The contributions of the Banyarwanda in the war were immediately recognized by the new government. Six months after taking power, Museveni reversed the decades-old legal regime and declared that Banyarwanda who had resided in Uganda would be entitled to citizenship after 10 years. In December 1987, RANU held its seventh congress in Kampala and renamed itself the Rwanda Patriotic Front. The new RPF, dominated by Banyarwanda veterans of the war, was far more militaristic than the original RANU.
Nevertheless, in a 1988 conference of the political diaspora in Washington, D.C., most of the exiled community agreed that the Tutsi should become naturalized citizens of the countries in which they resided, while those who wished to return could do so through a process of peaceful negotiation with the Rwandan government.

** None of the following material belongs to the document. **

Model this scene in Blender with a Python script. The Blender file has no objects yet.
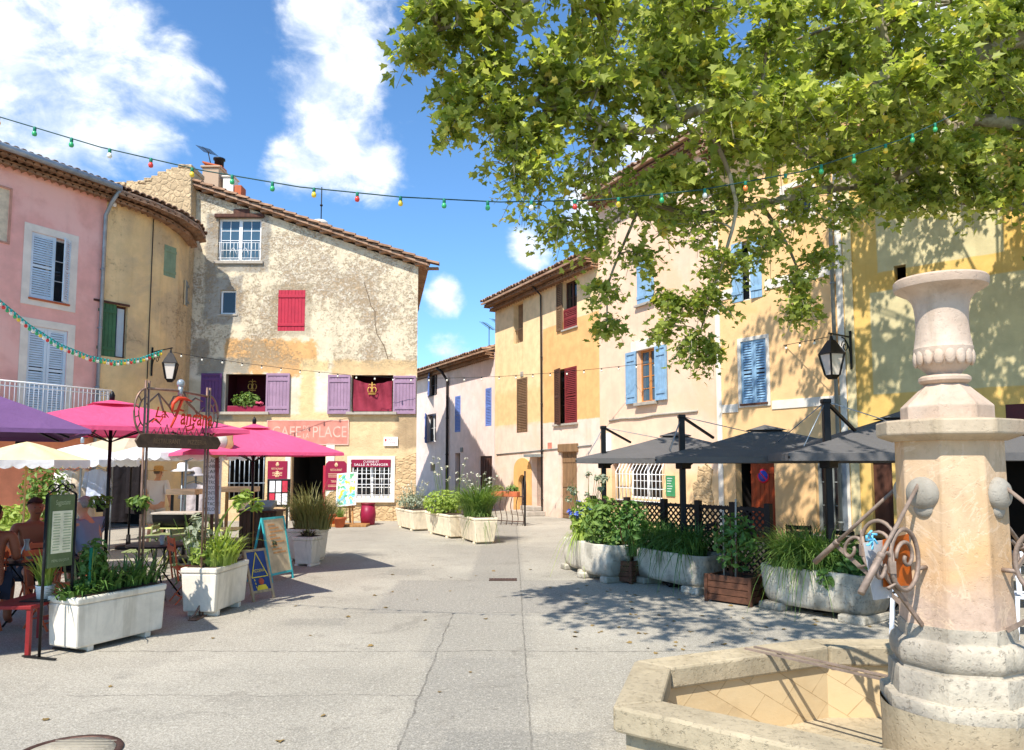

The final change came with a 1990 debate on ranches in Mawagola County, Masaka District and the issues it raised about whether citizenship should emanate from resident or indigenous status. The ranches had been gradually taken over by 200,000 pastoralists, about 80,000 of whom were said to be refugees. The owners of the land had raised the rent for using the land and for access to water, eventually resulting in a squatter uprising and outbreak of violence. A political firestorm erupted when the government sided with the squatters, as ranchers and others accused the president of favoring the nonindigenous Banyarwanda over the 'real Ugandans'. The opposition managed to put the topic of indigeneity and its relationship to citizenship and legal rights at the center of the political debate. Thus backed into a corner and in need of maintaining his political coalition, the president backed down, agreeing that the Banyarwanda were foreigners with no rights as citizens. Within the army, refugee officers were systematically removed, with the replacement of refugees in favor of individuals with claims to indigeneity eventually extending into other government agencies.
A senior RPF commander, speaking in 1995, summed up the effect this experience had on him:
You stake your life and at the end of the day you recognize that no amount of contribution can make you what you are not. You can't buy it, even with blood.